THE OLD BAILEY SESSIONS HOUSE, or CENTRAL CRIMINAL COURT, in the Old Bailey, adjoining Newgate, for the trial and conviction of prisoners for offences committed within 10 miles of St. Paul's, is regulated by Act of Parliament, 4 & 5 Will. IV., c. 36. In the "Old Court" sit one or more of the judges in Westminster Hall. In the New Court the presiding judges are the Recorder and Common Serjeant of the Corporation of London. Upwards of 2000 persons, annually, are placed at the bar of the Old Bailey for trial; about one third are acquitted, one third are first offences, and the remaining portion have been convicted before. The stranger is admitted on payment of at least 1s. to the officer whose perquisite it is, but this perquisite is regulated by the officer himself, according to the importance of the trials that are on. Over the Court-room is a Dining-room, where the judges dine when the Court is over-a practice commemorated by a well-known line

"And wretches hang that jurymen may dine."

The dinners are pleasant, speedy, and well attended. Adjoining the Sessions House is the prison called "Newgate." [See p. 145.]

The METROPOLITAN COUNTY COURTS, holding a summary jurisdiction over debts and demands not exceeding 50%., are eleven in number. The judges are barristers appointed by the Crown.
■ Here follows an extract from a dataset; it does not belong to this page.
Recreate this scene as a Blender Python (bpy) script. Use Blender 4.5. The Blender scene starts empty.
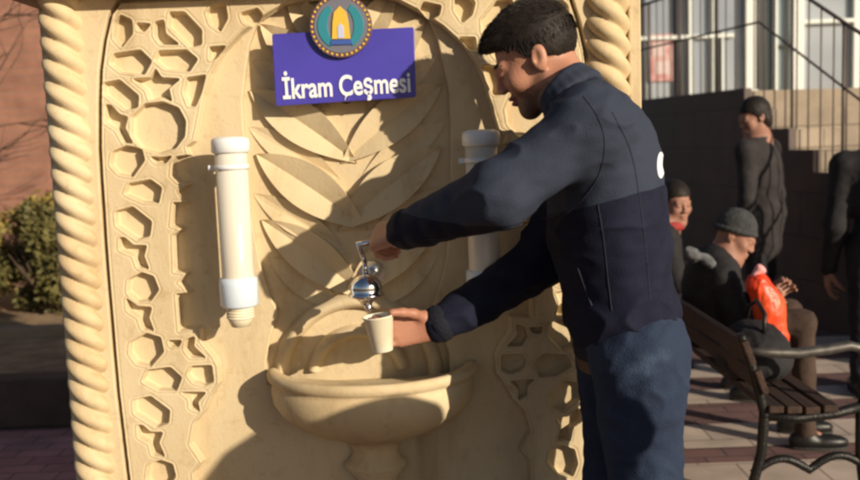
import bpy, bmesh, math, random
import numpy as np
from mathutils import Vector, Matrix, noise, Euler
random.seed(7); rng = np.random.default_rng(7)
S = bpy.context.scene
COL = S.collection
PI = math.pi
R_ = math.radians

# ------------------------------------------------------------------ camera
F_PX, PITCH, ROLL = 922.0, R_(6.2), R_(2.1)
CAM = Vector((0, 0, 1.35))
fwd = Vector((0, math.cos(PITCH), -math.sin(PITCH)))
up0 = Vector((0, math.sin(PITCH), math.cos(PITCH)))
rt0 = Vector((1, 0, 0))
RT = math.cos(ROLL)*rt0 - math.sin(ROLL)*up0
UP = math.sin(ROLL)*rt0 + math.cos(ROLL)*up0
cd = bpy.data.cameras.new('camera'); cam = bpy.data.objects.new('camera', cd); COL.objects.link(cam)
cd.sensor_width = 36; cd.lens = 36*F_PX/860; cd.clip_end = 600; cd.clip_start = 0.05
cam.matrix_world = Matrix(((RT.x, UP.x, -fwd.x, CAM.x), (RT.y, UP.y, -fwd.y, CAM.y), (RT.z, UP.z, -fwd.z, CAM.z), (0, 0, 0, 1)))
S.camera = cam
cd.dof.use_dof = True; cd.dof.focus_distance = 2.1; cd.dof.aperture_fstop = 3.6

def P(px, py, Y):
    """world point on the plane y=Y seen at photo pixel (px,py)"""
    d = fwd*F_PX + RT*(px-430) - UP*(py-240)
    return CAM + d*((Y-CAM.y)/d.y)

# ------------------------------------------------------------------ light
W = bpy.data.worlds.new('World'); S.world = W; W.use_nodes = True
nt = W.node_tree; nt.nodes.clear()
sky = nt.nodes.new('ShaderNodeTexSky'); sky.sky_type = 'NISHITA'; sky.sun_disc = False
SUN_EL, SUN_AZ = R_(17), R_(135)
sky.sun_elevation = SUN_EL; sky.sun_rotation = SUN_AZ
bg = nt.nodes.new('ShaderNodeBackground'); bg.inputs[1].default_value = 0.062
wo = nt.nodes.new('ShaderNodeOutputWorld')
nt.links.new(sky.outputs[0], bg.inputs[0]); nt.links.new(bg.outputs[0], wo.inputs[0])
sl = bpy.data.lights.new('sun', 'SUN'); sl.energy = 5.0; sl.angle = R_(0.55); sl.color = (1, .87, .68)
so = bpy.data.objects.new('sun', sl); COL.objects.link(so)
tosun = Vector((math.sin(SUN_AZ)*math.cos(SUN_EL), math.cos(SUN_AZ)*math.cos(SUN_EL), math.sin(SUN_EL)))
so.rotation_euler = tosun.to_track_quat('Z', 'Y').to_euler()
S.view_settings.view_transform = 'Standard'; S.view_settings.look = 'None'
S.view_settings.exposure = 0.16; S.view_settings.gamma = 1
S.cycles.filter_width = 2.5

# ------------------------------------------------------------------ materials
def mat(name, col, rough=.8, col2=None, nscale=8, bump=0, bscale=60, metal=0, spec=.4, detail=5, stretch=None, emit=None, trans=0, sheen=0, amount=(.35, .65)):
    m = bpy.data.materials.new(name); m.use_nodes = True
    n = m.node_tree.nodes; l = m.node_tree.links
    b = n['Principled BSDF']
    b.inputs['Base Color'].default_value = (*col, 1); b.inputs['Roughness'].default_value = rough
    b.inputs['Metallic'].default_value = metal; b.inputs['Specular IOR Level'].default_value = spec
    if trans: b.inputs['Transmission Weight'].default_value = trans
    if sheen: b.inputs['Sheen Weight'].default_value = sheen
    tc = n.new('ShaderNodeTexCoord'); mp = n.new('ShaderNodeMapping')
    l.new(tc.outputs['Object'], mp.inputs[0])
    if stretch: mp.inputs['Scale'].default_value = stretch
    if col2:
        t = n.new('ShaderNodeTexNoise'); t.inputs['Scale'].default_value = nscale; t.inputs['Detail'].default_value = detail
        r = n.new('ShaderNodeValToRGB'); r.color_ramp.elements[0].color = (*col, 1); r.color_ramp.elements[1].color = (*col2, 1)
        r.color_ramp.elements[0].position = amount[0]; r.color_ramp.elements[1].position = amount[1]
        l.new(mp.outputs[0], t.inputs[0]); l.new(t.outputs[0], r.inputs[0]); l.new(r.outputs[0], b.inputs['Base Color'])
    if bump:
        t2 = n.new('ShaderNodeTexNoise'); t2.inputs['Scale'].default_value = bscale; t2.inputs['Detail'].default_value = 6
        bp = n.new('ShaderNodeBump'); bp.inputs['Strength'].default_value = bump; bp.inputs['Distance'].default_value = .01
        l.new(mp.outputs[0], t2.inputs[0]); l.new(t2.outputs[0], bp.inputs['Height']); l.new(bp.outputs[0], b.inputs['Normal'])
    return m

def brick_mat(name, c1, c2, mortar, bw, bh, msize=.01, rough=.85, bump=.4, rot=(R_(90), 0, 0), offset=.5):
    m = bpy.data.materials.new(name); m.use_nodes = True
    n = m.node_tree.nodes; l = m.node_tree.links; b = n['Principled BSDF']; b.inputs['Roughness'].default_value = rough
    tc = n.new('ShaderNodeTexCoord'); mp = n.new('ShaderNodeMapping'); mp.vector_type = 'POINT'
    sx = n.new('ShaderNodeSeparateXYZ'); cx = n.new('ShaderNodeCombineXYZ')
    l.new(tc.outputs['Object'], sx.inputs[0])
    if rot == 'floor':
        l.new(sx.outputs[0], cx.inputs[0]); l.new(sx.outputs[1], cx.inputs[1])
    elif rot == 'side':
        l.new(sx.outputs[1], cx.inputs[0]); l.new(sx.outputs[2], cx.inputs[1])
    else:
        l.new(sx.outputs[0], cx.inputs[0]); l.new(sx.outputs[2], cx.inputs[1])
    br = n.new('ShaderNodeTexBrick'); br.inputs['Scale'].default_value = 1; br.offset = offset
    br.inputs['Color1'].default_value = (*c1, 1); br.inputs['Color2'].default_value = (*c2, 1); br.inputs['Mortar'].default_value = (*mortar, 1)
    br.inputs['Brick Width'].default_value = bw; br.inputs['Row Height'].default_value = bh; br.inputs['Mortar Size'].default_value = msize
    br.inputs['Mortar Smooth'].default_value = .3
    l.new(cx.outputs[0], br.inputs['Vector'])
    t = n.new('ShaderNodeTexNoise'); t.inputs['Scale'].default_value = 5; t.inputs['Detail'].default_value = 8
    l.new(tc.outputs['Object'], t.inputs[0])
    mx = n.new('ShaderNodeMix'); mx.data_type = 'RGBA'; mx.blend_type = 'MULTIPLY'; mx.inputs[0].default_value = .7
    rr = n.new('ShaderNodeValToRGB'); rr.color_ramp.elements[0].position = .3; rr.color_ramp.elements[0].color = (.55, .55, .55, 1); rr.color_ramp.elements[1].position = .65
    l.new(t.outputs[0], rr.inputs[0]); l.new(br.outputs[0], mx.inputs[6]); l.new(rr.outputs[0], mx.inputs[7]); l.new(mx.outputs[2], b.inputs['Base Color'])
    bp = n.new('ShaderNodeBump'); bp.inputs['Strength'].default_value = bump; bp.inputs['Distance'].default_value = .01; bp.invert = True
    l.new(br.outputs['Fac'], bp.inputs['Height']); l.new(bp.outputs[0], b.inputs['Normal'])
    return m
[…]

The Bankruptcy Court is in Basinghall-street, in the City; the Insolvent Debtors Court in Portugal-street, Lincoln's-Inn-Fields.

CLERKENWELL SESSIONS HOUSE, the next in importance to the Old Bailey, was originally Hicks's Hall, and was removed hither in 1782. A fine James I. chimney-piece from the old Hall is one of the interior decorations of the House.

The CITY POLICE COURTS are at the Mansion House and Guildhall, where the Lord Mayor, or the sitting Alderman, are the magistrates who decide cases or send them for trial.